● PROBLEM DESCRIPTION
Please copy every line of the records below that holds the word "Blender".

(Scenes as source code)
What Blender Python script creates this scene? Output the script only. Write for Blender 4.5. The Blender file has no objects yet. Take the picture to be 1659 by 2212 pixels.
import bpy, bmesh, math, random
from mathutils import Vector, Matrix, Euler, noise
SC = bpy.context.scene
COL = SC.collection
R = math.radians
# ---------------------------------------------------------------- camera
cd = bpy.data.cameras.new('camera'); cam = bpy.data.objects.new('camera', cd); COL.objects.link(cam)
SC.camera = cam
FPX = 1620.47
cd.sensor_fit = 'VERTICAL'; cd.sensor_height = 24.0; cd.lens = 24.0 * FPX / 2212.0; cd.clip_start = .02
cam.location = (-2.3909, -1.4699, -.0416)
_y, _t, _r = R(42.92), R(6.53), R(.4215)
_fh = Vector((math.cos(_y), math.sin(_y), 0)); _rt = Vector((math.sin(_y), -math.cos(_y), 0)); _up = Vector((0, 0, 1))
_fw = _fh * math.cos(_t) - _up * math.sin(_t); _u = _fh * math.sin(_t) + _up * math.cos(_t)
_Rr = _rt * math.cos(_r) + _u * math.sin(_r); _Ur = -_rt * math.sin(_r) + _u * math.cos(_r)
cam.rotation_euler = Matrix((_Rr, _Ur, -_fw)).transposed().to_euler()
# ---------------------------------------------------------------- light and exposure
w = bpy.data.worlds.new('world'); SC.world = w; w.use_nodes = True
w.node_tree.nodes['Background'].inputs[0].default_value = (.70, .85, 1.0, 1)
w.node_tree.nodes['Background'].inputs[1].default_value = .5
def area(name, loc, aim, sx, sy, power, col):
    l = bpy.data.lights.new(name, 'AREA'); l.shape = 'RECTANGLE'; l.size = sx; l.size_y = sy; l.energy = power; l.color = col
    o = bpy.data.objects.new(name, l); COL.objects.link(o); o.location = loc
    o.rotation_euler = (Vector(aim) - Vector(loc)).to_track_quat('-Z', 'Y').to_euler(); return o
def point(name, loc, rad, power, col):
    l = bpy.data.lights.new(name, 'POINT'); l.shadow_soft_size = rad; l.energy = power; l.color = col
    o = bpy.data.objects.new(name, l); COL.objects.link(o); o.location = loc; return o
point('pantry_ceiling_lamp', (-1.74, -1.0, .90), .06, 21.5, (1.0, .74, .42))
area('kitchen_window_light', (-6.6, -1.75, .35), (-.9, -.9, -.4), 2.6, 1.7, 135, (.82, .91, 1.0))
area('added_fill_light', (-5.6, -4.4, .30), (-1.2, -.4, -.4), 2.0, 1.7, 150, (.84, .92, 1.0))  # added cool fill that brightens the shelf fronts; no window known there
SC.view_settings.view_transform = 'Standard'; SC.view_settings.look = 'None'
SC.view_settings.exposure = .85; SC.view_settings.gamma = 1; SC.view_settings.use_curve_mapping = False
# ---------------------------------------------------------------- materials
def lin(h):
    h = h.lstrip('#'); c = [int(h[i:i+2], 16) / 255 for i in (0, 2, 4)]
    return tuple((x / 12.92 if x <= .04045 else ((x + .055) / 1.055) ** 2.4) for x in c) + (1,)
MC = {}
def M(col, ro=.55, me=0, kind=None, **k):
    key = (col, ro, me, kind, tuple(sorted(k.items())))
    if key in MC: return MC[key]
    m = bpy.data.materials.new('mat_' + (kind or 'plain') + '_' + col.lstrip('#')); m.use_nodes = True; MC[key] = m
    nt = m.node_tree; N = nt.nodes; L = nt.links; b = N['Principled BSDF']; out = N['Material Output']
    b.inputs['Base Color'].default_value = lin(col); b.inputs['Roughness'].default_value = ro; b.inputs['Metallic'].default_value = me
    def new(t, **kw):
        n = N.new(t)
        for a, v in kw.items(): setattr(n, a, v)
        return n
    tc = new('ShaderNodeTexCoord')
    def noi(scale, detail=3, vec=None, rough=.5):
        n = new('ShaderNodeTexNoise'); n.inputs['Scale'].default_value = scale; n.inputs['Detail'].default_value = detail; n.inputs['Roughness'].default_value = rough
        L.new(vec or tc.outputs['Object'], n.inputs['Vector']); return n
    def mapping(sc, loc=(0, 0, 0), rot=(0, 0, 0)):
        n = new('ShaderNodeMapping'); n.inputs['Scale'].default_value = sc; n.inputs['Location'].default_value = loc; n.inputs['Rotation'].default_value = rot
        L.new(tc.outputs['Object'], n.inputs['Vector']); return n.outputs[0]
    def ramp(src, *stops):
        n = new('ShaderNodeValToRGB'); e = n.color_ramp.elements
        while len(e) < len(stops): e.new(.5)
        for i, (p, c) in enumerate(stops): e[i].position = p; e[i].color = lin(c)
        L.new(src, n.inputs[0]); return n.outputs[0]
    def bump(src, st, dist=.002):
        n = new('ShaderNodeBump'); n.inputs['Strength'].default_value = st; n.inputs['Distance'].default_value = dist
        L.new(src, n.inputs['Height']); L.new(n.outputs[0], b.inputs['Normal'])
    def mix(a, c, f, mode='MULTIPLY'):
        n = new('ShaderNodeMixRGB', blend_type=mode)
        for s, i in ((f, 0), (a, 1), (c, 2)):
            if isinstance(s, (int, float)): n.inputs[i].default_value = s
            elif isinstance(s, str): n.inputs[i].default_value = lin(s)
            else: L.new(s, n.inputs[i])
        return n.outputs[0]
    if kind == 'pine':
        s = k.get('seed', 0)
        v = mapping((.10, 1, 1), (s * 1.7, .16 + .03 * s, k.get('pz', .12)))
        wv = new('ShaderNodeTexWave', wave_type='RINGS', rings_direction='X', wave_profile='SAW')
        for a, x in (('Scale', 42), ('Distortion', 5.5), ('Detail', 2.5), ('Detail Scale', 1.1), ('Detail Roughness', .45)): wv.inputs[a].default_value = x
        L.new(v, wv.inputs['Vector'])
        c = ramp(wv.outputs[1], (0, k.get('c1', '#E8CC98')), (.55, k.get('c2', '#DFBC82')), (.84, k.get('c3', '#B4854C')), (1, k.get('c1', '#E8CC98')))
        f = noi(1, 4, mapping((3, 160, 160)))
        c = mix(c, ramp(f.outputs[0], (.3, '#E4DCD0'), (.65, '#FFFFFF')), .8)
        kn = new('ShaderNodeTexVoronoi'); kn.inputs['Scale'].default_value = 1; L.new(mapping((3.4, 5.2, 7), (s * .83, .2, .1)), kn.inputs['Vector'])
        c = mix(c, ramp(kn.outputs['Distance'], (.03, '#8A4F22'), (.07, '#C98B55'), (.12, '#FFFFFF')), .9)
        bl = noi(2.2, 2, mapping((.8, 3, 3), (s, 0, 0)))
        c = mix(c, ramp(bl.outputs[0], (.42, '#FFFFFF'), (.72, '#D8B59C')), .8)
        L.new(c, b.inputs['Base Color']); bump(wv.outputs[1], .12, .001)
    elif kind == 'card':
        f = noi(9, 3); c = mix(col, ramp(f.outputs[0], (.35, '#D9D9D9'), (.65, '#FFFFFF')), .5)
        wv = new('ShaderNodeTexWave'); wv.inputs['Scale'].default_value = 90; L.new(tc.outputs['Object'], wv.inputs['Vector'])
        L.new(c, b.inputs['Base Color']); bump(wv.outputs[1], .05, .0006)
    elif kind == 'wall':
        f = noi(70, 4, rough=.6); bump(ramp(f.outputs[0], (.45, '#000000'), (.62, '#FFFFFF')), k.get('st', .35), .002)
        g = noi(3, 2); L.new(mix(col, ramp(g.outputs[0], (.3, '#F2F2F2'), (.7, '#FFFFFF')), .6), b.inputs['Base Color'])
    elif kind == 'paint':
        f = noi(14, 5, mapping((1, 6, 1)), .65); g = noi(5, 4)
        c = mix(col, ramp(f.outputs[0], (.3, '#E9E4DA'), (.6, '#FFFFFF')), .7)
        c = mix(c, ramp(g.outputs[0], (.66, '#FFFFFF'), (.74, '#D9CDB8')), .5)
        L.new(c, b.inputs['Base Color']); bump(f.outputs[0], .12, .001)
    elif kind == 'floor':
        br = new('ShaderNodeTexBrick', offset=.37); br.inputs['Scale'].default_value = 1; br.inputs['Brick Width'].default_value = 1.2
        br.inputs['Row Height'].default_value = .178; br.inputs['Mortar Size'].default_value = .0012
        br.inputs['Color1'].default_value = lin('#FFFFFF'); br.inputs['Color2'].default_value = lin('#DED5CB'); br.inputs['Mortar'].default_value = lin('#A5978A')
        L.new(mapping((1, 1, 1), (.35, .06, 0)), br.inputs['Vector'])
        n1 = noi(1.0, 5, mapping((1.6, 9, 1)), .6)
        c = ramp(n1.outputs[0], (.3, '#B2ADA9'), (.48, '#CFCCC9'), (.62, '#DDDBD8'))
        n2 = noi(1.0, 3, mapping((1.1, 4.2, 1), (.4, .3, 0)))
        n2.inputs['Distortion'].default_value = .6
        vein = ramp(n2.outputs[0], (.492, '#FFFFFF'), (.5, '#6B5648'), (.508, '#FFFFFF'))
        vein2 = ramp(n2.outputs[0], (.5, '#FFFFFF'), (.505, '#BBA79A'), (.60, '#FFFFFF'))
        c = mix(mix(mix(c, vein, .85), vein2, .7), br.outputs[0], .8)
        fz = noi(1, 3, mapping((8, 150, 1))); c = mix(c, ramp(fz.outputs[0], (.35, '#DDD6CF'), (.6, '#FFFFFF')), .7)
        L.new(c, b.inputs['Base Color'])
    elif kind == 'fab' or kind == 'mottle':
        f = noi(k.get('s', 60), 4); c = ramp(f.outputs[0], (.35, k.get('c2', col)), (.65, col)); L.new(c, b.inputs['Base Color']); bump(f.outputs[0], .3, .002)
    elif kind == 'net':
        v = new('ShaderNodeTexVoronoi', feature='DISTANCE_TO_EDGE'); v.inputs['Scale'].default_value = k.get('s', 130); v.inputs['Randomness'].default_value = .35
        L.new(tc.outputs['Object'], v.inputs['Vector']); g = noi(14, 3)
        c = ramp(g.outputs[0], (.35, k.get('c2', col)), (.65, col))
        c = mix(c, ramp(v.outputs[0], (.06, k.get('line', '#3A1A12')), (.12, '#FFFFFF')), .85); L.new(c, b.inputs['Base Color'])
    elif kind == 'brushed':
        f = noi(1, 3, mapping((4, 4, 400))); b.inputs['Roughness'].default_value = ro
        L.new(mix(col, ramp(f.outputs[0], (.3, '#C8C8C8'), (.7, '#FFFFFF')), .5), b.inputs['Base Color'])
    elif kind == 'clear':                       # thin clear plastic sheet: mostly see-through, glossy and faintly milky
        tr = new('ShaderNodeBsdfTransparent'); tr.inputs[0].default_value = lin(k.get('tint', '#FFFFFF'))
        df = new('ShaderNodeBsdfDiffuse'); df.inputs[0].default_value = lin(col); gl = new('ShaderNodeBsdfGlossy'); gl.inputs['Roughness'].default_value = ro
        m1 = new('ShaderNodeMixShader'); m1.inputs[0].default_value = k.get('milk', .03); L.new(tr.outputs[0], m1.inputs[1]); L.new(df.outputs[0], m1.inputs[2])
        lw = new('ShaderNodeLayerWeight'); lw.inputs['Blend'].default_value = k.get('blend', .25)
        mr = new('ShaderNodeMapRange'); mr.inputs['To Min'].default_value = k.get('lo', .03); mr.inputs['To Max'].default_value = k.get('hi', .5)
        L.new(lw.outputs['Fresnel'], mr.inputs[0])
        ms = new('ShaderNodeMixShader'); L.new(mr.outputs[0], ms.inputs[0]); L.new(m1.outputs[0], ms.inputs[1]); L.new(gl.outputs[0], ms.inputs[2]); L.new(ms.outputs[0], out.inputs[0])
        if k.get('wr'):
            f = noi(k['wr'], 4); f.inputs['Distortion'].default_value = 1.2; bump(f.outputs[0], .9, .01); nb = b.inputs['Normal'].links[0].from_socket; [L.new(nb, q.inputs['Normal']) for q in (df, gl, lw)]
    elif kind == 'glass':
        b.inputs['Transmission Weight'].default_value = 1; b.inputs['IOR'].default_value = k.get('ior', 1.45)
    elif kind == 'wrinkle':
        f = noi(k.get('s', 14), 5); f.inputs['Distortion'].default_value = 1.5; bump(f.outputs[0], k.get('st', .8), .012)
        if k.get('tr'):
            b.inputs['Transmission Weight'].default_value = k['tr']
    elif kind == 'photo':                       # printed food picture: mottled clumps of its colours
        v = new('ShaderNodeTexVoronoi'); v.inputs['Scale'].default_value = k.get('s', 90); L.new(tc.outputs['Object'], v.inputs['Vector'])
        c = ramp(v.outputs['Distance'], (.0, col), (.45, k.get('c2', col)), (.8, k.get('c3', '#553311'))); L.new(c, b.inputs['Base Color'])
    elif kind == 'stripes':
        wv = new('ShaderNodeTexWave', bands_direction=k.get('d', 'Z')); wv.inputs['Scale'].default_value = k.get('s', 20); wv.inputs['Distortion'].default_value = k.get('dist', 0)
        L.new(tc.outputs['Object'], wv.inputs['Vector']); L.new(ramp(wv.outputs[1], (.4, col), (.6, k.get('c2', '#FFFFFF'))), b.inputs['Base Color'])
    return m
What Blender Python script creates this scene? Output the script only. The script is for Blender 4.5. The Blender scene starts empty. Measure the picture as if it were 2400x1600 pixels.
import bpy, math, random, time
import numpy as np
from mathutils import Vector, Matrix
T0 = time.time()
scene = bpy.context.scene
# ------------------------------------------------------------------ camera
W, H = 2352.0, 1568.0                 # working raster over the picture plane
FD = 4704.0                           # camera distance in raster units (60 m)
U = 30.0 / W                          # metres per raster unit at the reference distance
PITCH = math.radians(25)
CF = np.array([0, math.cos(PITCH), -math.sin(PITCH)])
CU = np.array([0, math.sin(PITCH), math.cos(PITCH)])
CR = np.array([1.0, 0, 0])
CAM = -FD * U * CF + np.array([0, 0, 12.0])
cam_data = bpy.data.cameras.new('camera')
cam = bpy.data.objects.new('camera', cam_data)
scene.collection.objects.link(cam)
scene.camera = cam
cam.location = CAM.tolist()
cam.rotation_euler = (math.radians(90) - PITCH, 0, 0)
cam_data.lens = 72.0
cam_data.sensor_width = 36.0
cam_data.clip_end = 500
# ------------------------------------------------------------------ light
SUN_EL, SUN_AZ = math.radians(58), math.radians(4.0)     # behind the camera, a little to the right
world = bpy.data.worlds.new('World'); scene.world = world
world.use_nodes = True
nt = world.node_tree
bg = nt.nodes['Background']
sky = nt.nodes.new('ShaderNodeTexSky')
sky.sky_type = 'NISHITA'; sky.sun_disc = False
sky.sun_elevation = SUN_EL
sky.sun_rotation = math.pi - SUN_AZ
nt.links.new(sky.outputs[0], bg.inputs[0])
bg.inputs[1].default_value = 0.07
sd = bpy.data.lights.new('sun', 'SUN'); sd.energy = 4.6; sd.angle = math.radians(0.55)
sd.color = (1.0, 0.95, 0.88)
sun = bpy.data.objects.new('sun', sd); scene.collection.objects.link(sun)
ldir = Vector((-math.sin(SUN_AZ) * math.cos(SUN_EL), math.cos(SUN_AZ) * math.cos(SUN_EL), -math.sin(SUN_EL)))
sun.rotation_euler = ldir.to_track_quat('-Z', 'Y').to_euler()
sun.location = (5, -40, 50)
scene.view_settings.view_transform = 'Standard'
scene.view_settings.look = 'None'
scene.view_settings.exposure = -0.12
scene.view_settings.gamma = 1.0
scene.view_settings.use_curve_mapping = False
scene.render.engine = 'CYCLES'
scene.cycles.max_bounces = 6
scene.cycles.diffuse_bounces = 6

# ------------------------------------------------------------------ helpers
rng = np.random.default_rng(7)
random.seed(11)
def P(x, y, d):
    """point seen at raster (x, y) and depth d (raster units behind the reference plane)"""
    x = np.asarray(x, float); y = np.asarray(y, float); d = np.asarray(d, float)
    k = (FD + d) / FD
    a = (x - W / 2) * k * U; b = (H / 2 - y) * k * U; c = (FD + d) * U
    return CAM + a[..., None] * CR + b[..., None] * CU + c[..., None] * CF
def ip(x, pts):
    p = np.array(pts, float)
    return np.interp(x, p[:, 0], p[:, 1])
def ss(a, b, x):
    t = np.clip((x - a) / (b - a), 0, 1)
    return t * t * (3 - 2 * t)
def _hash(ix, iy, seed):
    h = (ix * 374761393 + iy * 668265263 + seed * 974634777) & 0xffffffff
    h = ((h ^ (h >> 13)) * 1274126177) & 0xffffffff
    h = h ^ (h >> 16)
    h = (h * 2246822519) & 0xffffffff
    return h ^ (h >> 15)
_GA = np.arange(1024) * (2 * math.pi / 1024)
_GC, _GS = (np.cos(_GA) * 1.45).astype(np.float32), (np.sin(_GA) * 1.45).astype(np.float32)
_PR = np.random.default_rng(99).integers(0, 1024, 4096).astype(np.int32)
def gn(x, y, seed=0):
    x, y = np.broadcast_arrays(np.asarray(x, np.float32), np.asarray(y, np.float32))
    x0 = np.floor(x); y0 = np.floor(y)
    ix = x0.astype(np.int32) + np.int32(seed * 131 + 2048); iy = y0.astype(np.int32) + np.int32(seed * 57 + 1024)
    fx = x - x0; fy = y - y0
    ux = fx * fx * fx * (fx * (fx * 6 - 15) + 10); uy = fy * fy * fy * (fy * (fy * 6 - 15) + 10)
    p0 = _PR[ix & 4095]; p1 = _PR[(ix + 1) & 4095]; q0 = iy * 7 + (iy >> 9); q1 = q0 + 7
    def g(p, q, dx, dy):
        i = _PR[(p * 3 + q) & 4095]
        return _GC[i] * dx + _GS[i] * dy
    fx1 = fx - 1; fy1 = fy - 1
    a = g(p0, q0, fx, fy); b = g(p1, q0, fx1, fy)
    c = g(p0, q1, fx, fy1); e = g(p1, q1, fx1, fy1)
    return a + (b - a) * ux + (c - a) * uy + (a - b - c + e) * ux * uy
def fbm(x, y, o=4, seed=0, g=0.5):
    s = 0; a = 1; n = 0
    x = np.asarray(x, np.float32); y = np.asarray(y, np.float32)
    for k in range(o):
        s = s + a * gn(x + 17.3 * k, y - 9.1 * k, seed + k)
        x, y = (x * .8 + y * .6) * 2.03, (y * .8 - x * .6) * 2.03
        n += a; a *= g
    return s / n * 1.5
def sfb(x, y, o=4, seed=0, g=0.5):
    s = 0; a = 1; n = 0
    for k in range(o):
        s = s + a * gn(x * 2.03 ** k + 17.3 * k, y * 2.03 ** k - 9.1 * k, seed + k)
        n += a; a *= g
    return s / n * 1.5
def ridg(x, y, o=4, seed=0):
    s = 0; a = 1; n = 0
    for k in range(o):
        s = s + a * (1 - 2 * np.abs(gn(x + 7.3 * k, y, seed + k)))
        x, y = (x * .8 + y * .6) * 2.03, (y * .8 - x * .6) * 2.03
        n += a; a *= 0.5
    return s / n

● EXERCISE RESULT
What Blender Python script creates this scene? Output the script only. Write for Blender 4.5. The Blender file has no objects yet. Take the picture to be 1659 by 2212 pixels.
What Blender Python script creates this scene? Output the script only. The script is for Blender 4.5. The Blender scene starts empty. Measure the picture as if it were 2400x1600 pixels.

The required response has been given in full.